WHAT TO WORK ON — Your task is to print all of the data word for word.

PROVIDED MATERIAL —

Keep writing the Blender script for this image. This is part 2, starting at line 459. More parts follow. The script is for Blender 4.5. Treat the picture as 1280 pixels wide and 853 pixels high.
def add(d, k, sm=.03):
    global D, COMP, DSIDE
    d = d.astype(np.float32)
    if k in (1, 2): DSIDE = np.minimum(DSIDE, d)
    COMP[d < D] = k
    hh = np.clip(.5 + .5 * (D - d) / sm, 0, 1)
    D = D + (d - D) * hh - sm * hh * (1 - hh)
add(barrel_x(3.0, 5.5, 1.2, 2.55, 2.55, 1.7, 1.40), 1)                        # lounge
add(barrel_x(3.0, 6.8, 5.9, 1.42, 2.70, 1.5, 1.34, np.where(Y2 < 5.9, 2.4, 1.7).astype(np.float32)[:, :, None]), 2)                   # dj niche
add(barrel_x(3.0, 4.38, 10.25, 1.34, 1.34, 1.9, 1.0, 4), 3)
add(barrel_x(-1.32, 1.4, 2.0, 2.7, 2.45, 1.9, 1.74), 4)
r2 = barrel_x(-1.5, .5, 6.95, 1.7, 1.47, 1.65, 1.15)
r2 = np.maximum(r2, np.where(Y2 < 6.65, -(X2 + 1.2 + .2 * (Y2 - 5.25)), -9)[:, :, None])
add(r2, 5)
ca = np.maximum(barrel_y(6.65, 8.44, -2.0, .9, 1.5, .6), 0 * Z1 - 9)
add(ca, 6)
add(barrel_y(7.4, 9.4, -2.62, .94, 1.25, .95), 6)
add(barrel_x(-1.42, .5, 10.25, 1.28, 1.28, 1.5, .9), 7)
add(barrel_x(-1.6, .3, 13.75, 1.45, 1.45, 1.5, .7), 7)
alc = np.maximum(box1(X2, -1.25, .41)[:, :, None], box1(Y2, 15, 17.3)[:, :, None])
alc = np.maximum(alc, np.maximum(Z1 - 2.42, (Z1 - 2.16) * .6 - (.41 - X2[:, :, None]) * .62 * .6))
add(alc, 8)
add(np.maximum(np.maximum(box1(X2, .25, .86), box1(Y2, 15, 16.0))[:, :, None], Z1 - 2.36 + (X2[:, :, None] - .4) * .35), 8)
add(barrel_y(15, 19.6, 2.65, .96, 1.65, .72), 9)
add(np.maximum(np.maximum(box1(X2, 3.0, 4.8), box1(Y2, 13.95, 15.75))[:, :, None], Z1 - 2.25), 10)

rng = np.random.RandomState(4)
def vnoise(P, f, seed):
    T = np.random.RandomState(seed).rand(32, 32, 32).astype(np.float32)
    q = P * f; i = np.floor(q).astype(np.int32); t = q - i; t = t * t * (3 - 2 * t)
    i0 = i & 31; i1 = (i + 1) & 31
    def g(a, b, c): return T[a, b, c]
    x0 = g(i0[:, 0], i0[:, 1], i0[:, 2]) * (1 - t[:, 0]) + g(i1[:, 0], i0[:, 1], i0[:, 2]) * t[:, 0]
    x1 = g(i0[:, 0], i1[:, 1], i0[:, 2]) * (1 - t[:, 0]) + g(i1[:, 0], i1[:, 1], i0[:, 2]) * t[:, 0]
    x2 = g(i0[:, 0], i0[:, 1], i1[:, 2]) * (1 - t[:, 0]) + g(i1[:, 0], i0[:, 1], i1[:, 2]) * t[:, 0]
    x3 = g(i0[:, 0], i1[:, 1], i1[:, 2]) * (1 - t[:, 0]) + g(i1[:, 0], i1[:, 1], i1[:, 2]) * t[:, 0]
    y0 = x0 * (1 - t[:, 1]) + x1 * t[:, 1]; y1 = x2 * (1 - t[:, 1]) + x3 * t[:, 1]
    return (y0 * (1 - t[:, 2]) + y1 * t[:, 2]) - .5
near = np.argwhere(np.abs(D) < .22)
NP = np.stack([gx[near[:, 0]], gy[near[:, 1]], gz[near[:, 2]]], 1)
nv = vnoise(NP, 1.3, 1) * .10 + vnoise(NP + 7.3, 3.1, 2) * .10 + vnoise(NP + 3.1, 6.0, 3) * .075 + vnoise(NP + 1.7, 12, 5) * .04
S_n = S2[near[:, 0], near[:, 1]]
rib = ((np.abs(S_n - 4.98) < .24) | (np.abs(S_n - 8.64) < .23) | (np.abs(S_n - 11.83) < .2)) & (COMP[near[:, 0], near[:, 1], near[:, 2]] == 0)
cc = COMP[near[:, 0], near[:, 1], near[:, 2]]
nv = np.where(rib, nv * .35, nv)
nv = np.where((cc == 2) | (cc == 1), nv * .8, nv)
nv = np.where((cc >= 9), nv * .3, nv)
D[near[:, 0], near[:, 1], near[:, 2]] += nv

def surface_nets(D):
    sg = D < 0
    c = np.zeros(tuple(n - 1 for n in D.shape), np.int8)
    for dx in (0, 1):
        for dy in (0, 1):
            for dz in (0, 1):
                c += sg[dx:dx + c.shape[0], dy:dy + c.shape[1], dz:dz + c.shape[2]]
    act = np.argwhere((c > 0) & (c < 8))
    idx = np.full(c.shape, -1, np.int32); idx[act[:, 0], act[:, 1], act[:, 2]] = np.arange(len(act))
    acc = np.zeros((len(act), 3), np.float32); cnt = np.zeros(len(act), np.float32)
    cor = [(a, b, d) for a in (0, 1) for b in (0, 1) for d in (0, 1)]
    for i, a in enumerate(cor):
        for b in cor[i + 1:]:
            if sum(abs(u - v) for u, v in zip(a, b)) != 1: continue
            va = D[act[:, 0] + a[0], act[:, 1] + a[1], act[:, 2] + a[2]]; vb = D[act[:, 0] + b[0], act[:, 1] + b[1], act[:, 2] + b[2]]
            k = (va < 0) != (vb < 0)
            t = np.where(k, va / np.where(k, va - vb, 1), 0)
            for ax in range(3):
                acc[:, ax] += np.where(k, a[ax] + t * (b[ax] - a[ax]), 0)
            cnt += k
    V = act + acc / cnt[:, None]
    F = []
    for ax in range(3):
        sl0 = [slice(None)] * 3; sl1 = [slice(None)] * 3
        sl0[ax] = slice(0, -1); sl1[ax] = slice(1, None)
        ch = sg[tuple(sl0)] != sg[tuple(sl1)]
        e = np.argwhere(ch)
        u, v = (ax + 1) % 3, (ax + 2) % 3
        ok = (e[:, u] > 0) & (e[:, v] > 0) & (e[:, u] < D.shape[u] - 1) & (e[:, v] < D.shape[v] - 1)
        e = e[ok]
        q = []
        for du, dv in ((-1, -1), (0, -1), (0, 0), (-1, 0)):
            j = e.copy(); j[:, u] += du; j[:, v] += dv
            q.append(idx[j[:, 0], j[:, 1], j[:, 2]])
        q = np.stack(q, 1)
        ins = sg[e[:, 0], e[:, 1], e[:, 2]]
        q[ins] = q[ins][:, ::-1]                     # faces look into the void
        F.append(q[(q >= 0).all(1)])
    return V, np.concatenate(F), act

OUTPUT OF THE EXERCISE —
Keep writing the Blender script for this image. This is part 2, starting at line 459. More parts follow. The script is for Blender 4.5. Treat the picture as 1280 pixels wide and 853 pixels high.
def add(d, k, sm=.03):
    global D, COMP, DSIDE
    d = d.astype(np.float32)
    if k in (1, 2): DSIDE = np.minimum(DSIDE, d)
    COMP[d < D] = k
    hh = np.clip(.5 + .5 * (D - d) / sm, 0, 1)
    D = D + (d - D) * hh - sm * hh * (1 - hh)
add(barrel_x(3.0, 5.5, 1.2, 2.55, 2.55, 1.7, 1.40), 1)                        # lounge
add(barrel_x(3.0, 6.8, 5.9, 1.42, 2.70, 1.5, 1.34, np.where(Y2 < 5.9, 2.4, 1.7).astype(np.float32)[:, :, None]), 2)                   # dj niche
add(barrel_x(3.0, 4.38, 10.25, 1.34, 1.34, 1.9, 1.0, 4), 3)
add(barrel_x(-1.32, 1.4, 2.0, 2.7, 2.45, 1.9, 1.74), 4)
r2 = barrel_x(-1.5, .5, 6.95, 1.7, 1.47, 1.65, 1.15)
r2 = np.maximum(r2, np.where(Y2 < 6.65, -(X2 + 1.2 + .2 * (Y2 - 5.25)), -9)[:, :, None])
add(r2, 5)
ca = np.maximum(barrel_y(6.65, 8.44, -2.0, .9, 1.5, .6), 0 * Z1 - 9)
add(ca, 6)
add(barrel_y(7.4, 9.4, -2.62, .94, 1.25, .95), 6)
add(barrel_x(-1.42, .5, 10.25, 1.28, 1.28, 1.5, .9), 7)
add(barrel_x(-1.6, .3, 13.75, 1.45, 1.45, 1.5, .7), 7)
alc = np.maximum(box1(X2, -1.25, .41)[:, :, None], box1(Y2, 15, 17.3)[:, :, None])
alc = np.maximum(alc, np.maximum(Z1 - 2.42, (Z1 - 2.16) * .6 - (.41 - X2[:, :, None]) * .62 * .6))
add(alc, 8)
add(np.maximum(np.maximum(box1(X2, .25, .86), box1(Y2, 15, 16.0))[:, :, None], Z1 - 2.36 + (X2[:, :, None] - .4) * .35), 8)
add(barrel_y(15, 19.6, 2.65, .96, 1.65, .72), 9)
add(np.maximum(np.maximum(box1(X2, 3.0, 4.8), box1(Y2, 13.95, 15.75))[:, :, None], Z1 - 2.25), 10)

rng = np.random.RandomState(4)
def vnoise(P, f, seed):
    T = np.random.RandomState(seed).rand(32, 32, 32).astype(np.float32)
    q = P * f; i = np.floor(q).astype(np.int32); t = q - i; t = t * t * (3 - 2 * t)
    i0 = i & 31; i1 = (i + 1) & 31
    def g(a, b, c): return T[a, b, c]
    x0 = g(i0[:, 0], i0[:, 1], i0[:, 2]) * (1 - t[:, 0]) + g(i1[:, 0], i0[:, 1], i0[:, 2]) * t[:, 0]
    x1 = g(i0[:, 0], i1[:, 1], i0[:, 2]) * (1 - t[:, 0]) + g(i1[:, 0], i1[:, 1], i0[:, 2]) * t[:, 0]
    x2 = g(i0[:, 0], i0[:, 1], i1[:, 2]) * (1 - t[:, 0]) + g(i1[:, 0], i0[:, 1], i1[:, 2]) * t[:, 0]
    x3 = g(i0[:, 0], i1[:, 1], i1[:, 2]) * (1 - t[:, 0]) + g(i1[:, 0], i1[:, 1], i1[:, 2]) * t[:, 0]
    y0 = x0 * (1 - t[:, 1]) + x1 * t[:, 1]; y1 = x2 * (1 - t[:, 1]) + x3 * t[:, 1]
    return (y0 * (1 - t[:, 2]) + y1 * t[:, 2]) - .5
near = np.argwhere(np.abs(D) < .22)
NP = np.stack([gx[near[:, 0]], gy[near[:, 1]], gz[near[:, 2]]], 1)
nv = vnoise(NP, 1.3, 1) * .10 + vnoise(NP + 7.3, 3.1, 2) * .10 + vnoise(NP + 3.1, 6.0, 3) * .075 + vnoise(NP + 1.7, 12, 5) * .04
S_n = S2[near[:, 0], near[:, 1]]
rib = ((np.abs(S_n - 4.98) < .24) | (np.abs(S_n - 8.64) < .23) | (np.abs(S_n - 11.83) < .2)) & (COMP[near[:, 0], near[:, 1], near[:, 2]] == 0)
cc = COMP[near[:, 0], near[:, 1], near[:, 2]]
nv = np.where(rib, nv * .35, nv)
nv = np.where((cc == 2) | (cc == 1), nv * .8, nv)
nv = np.where((cc >= 9), nv * .3, nv)
D[near[:, 0], near[:, 1], near[:, 2]] += nv

def surface_nets(D):
    sg = D < 0
    c = np.zeros(tuple(n - 1 for n in D.shape), np.int8)
    for dx in (0, 1):
        for dy in (0, 1):
            for dz in (0, 1):
                c += sg[dx:dx + c.shape[0], dy:dy + c.shape[1], dz:dz + c.shape[2]]
    act = np.argwhere((c > 0) & (c < 8))
    idx = np.full(c.shape, -1, np.int32); idx[act[:, 0], act[:, 1], act[:, 2]] = np.arange(len(act))
    acc = np.zeros((len(act), 3), np.float32); cnt = np.zeros(len(act), np.float32)
    cor = [(a, b, d) for a in (0, 1) for b in (0, 1) for d in (0, 1)]
    for i, a in enumerate(cor):
        for b in cor[i + 1:]:
            if sum(abs(u - v) for u, v in zip(a, b)) != 1: continue
            va = D[act[:, 0] + a[0], act[:, 1] + a[1], act[:, 2] + a[2]]; vb = D[act[:, 0] + b[0], act[:, 1] + b[1], act[:, 2] + b[2]]
            k = (va < 0) != (vb < 0)
            t = np.where(k, va / np.where(k, va - vb, 1), 0)
            for ax in range(3):
                acc[:, ax] += np.where(k, a[ax] + t * (b[ax] - a[ax]), 0)
            cnt += k
    V = act + acc / cnt[:, None]
    F = []
    for ax in range(3):
        sl0 = [slice(None)] * 3; sl1 = [slice(None)] * 3
        sl0[ax] = slice(0, -1); sl1[ax] = slice(1, None)
        ch = sg[tuple(sl0)] != sg[tuple(sl1)]
        e = np.argwhere(ch)
        u, v = (ax + 1) % 3, (ax + 2) % 3
        ok = (e[:, u] > 0) & (e[:, v] > 0) & (e[:, u] < D.shape[u] - 1) & (e[:, v] < D.shape[v] - 1)
        e = e[ok]
        q = []
        for du, dv in ((-1, -1), (0, -1), (0, 0), (-1, 0)):
            j = e.copy(); j[:, u] += du; j[:, v] += dv
            q.append(idx[j[:, 0], j[:, 1], j[:, 2]])
        q = np.stack(q, 1)
        ins = sg[e[:, 0], e[:, 1], e[:, 2]]
        q[ins] = q[ins][:, ::-1]                     # faces look into the void
        F.append(q[(q >= 0).all(1)])
    return V, np.concatenate(F), act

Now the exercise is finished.